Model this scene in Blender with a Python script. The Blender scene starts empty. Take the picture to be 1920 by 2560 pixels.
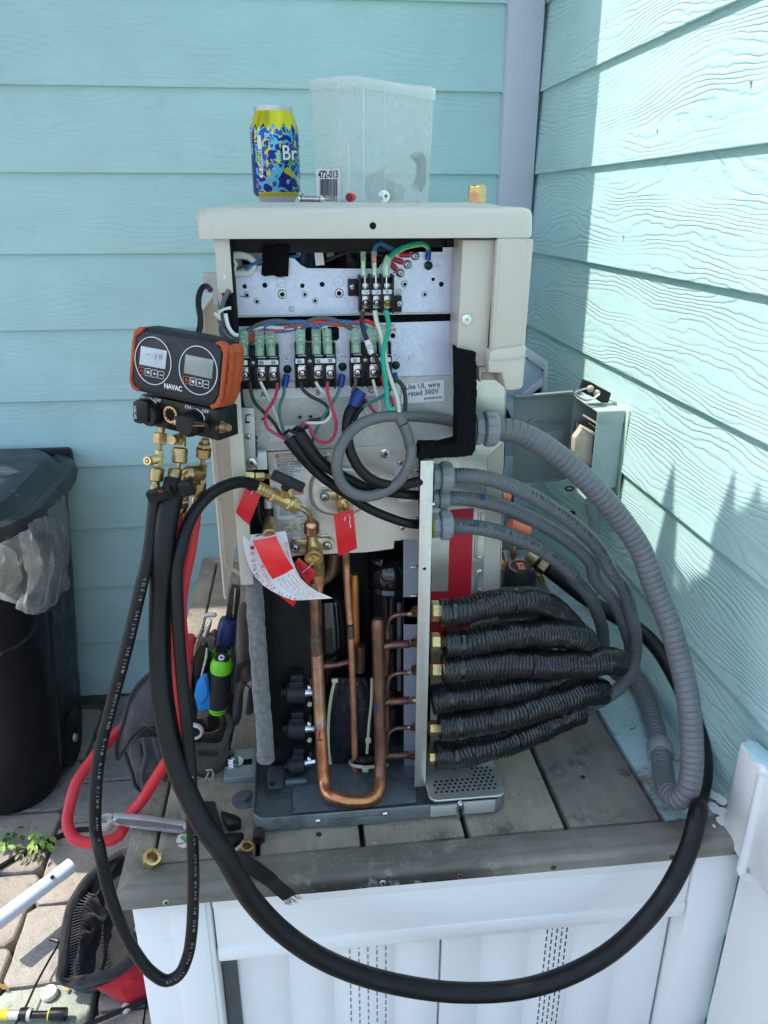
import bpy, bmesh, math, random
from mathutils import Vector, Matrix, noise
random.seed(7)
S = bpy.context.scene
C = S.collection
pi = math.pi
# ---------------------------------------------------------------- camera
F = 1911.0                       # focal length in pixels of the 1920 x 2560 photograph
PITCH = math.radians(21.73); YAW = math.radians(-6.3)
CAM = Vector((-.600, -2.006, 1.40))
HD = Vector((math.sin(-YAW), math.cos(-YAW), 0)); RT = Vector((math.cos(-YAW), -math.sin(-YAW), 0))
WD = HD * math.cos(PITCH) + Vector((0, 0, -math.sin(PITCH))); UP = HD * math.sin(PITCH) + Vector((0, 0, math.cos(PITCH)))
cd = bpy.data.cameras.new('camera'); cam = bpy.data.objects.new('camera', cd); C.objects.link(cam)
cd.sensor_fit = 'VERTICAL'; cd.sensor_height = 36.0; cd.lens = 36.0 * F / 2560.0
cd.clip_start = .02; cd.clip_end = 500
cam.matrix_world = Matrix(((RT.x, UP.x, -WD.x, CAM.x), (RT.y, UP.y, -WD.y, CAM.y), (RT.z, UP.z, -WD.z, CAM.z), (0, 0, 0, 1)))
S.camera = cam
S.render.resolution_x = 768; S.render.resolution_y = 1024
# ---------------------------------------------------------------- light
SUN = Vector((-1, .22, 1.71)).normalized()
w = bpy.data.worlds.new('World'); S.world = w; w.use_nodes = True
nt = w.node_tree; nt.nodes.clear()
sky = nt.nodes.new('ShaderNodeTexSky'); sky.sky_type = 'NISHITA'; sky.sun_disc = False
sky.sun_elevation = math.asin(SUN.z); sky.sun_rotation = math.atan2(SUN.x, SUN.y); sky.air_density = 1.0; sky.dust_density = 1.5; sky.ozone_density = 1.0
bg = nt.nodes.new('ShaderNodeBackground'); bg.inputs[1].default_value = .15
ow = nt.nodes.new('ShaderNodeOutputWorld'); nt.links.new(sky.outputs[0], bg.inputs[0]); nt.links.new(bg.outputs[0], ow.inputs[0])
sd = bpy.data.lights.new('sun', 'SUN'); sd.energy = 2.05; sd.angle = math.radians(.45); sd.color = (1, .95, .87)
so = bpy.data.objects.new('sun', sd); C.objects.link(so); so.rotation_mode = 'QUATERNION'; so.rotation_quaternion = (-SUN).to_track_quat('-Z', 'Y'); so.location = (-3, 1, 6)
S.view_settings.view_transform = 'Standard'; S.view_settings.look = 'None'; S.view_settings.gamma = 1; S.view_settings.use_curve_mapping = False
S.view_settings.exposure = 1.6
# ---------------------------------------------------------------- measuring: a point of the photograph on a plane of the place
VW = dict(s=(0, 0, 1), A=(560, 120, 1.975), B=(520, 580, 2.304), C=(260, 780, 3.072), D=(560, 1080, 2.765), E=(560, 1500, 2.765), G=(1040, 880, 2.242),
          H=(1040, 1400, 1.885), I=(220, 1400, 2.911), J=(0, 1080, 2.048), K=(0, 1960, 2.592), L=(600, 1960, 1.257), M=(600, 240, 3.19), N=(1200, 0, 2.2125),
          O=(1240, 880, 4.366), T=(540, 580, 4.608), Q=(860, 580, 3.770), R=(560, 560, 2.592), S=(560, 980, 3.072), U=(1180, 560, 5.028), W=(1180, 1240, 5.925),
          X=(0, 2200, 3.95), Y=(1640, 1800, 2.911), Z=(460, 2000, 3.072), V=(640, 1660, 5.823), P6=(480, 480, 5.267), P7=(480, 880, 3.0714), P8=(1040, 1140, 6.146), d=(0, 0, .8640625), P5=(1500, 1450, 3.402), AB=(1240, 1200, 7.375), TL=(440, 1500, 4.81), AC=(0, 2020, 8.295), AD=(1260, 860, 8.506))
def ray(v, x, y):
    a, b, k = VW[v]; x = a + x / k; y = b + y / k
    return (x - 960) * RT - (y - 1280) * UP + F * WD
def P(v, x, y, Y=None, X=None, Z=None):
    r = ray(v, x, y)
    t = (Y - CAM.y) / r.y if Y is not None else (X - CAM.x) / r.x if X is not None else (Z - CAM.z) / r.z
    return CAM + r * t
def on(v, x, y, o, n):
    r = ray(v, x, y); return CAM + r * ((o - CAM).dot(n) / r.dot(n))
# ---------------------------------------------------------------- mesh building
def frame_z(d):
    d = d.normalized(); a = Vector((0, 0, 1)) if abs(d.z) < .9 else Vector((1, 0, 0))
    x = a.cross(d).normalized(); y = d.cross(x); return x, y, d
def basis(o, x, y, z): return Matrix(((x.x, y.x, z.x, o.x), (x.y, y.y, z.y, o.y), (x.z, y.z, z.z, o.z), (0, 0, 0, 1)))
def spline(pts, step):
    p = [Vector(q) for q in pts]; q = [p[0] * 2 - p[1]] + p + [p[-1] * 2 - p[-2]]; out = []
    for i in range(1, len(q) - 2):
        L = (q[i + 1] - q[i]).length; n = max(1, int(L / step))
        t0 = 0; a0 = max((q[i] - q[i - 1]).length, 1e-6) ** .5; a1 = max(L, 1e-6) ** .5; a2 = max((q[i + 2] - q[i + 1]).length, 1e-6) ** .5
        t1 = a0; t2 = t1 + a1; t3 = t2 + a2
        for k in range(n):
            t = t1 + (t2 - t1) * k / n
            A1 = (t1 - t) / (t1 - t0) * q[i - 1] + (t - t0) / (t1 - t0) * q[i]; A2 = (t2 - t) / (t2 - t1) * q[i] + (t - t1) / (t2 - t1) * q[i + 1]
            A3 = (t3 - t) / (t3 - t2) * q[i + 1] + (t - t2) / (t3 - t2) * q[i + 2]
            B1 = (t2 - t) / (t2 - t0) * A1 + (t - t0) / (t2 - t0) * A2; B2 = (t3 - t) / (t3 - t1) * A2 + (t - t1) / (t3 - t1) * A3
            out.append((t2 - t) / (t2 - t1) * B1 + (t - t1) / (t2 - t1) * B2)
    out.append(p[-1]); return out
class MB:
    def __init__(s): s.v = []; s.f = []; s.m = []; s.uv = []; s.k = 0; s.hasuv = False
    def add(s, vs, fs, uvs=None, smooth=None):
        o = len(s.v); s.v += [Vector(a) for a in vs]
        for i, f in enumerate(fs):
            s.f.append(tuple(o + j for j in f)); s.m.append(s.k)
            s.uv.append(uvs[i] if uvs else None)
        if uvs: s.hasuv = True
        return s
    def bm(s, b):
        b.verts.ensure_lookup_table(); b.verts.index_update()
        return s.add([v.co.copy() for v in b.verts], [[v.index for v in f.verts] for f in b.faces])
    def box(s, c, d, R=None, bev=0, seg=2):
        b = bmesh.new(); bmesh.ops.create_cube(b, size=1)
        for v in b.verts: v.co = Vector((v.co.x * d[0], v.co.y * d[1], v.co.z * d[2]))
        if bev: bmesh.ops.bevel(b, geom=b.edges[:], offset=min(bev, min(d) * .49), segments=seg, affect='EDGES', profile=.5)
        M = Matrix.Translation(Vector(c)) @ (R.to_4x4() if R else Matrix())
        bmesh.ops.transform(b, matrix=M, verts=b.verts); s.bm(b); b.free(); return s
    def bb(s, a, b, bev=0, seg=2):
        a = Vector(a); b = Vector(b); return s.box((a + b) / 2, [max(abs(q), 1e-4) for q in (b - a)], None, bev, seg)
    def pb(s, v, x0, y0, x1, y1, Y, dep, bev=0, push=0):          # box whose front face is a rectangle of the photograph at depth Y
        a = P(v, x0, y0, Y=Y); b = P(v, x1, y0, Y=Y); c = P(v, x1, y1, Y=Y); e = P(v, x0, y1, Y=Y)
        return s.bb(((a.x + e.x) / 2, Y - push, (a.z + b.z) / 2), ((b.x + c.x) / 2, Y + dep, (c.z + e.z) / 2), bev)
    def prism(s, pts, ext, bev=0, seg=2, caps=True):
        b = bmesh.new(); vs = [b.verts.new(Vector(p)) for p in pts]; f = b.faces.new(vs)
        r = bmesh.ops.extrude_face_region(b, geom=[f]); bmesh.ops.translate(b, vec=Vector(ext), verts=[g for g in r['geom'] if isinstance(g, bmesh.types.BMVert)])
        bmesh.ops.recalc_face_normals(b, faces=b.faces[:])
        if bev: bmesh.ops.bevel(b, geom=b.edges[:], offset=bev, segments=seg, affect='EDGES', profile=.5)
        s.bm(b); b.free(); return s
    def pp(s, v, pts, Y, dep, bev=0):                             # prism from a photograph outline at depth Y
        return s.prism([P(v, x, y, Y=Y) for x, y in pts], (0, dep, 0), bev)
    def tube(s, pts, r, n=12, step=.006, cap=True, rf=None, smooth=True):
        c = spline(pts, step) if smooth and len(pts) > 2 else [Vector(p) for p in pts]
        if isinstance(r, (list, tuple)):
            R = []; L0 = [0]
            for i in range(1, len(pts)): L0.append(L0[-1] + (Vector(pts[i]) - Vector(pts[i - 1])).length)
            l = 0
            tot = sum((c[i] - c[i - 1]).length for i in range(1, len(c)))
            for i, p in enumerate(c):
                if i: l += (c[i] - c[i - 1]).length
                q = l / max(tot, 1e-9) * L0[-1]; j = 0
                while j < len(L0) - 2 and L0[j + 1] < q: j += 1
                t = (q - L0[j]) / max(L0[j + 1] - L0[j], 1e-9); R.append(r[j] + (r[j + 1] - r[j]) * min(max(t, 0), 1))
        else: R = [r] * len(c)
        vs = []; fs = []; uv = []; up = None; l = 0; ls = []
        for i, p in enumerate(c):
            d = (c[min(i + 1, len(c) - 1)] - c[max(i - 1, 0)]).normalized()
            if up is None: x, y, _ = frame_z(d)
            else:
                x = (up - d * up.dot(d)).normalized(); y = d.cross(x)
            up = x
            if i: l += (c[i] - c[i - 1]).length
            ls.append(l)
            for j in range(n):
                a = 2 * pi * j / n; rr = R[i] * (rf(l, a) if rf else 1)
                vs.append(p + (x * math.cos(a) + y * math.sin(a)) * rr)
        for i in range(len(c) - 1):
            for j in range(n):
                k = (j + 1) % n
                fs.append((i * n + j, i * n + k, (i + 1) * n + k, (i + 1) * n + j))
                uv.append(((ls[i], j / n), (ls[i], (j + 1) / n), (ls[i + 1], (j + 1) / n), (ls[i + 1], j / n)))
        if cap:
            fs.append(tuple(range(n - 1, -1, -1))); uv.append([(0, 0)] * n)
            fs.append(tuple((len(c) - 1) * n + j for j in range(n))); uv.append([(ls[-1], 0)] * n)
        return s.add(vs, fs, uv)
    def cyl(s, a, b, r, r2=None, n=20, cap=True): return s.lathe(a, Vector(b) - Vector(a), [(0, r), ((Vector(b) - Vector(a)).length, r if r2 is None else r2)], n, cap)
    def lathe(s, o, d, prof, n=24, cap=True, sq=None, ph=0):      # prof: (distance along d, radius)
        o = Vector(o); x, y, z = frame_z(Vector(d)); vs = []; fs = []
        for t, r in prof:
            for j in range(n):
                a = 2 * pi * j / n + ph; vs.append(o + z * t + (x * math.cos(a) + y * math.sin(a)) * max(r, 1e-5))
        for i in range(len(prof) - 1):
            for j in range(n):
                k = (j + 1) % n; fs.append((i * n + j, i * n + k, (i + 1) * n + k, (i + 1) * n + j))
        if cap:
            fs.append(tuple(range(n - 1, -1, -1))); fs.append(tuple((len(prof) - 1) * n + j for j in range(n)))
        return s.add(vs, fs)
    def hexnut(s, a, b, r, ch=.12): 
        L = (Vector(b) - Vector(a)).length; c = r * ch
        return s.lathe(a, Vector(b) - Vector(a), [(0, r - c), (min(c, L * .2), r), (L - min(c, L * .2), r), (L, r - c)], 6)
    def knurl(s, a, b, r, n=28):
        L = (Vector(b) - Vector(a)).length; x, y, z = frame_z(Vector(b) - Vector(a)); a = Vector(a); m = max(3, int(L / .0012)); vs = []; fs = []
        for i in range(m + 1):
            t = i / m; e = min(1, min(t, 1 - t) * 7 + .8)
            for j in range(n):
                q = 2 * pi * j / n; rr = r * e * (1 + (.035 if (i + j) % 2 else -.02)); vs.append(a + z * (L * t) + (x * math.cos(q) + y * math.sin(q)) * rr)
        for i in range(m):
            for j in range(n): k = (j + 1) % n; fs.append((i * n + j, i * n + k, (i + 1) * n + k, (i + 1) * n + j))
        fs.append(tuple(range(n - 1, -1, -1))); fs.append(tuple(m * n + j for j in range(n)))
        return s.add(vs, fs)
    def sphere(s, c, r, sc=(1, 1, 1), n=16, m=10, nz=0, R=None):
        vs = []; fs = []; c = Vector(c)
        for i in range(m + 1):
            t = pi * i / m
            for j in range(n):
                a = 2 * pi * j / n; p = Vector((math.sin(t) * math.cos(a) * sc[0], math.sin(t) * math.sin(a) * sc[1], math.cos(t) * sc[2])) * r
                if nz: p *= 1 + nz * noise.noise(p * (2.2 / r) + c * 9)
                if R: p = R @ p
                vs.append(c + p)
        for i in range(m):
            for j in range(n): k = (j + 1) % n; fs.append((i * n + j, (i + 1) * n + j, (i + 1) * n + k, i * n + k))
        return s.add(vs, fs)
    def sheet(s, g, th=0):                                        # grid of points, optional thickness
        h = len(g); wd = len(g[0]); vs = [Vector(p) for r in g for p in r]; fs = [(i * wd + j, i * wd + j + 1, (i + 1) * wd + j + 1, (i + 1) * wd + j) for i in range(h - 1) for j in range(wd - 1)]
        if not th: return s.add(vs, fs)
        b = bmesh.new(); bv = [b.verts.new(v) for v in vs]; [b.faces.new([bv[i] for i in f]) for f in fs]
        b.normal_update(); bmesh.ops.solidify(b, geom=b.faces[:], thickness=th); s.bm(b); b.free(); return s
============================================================
_What you need to do_: Keep only the lines that hold the string "scene", and copy them out.

_Result below_:
Model this scene in Blender with a Python script. The Blender scene starts empty. Take the picture to be 1920 by 2560 pixels.
S = bpy.context.scene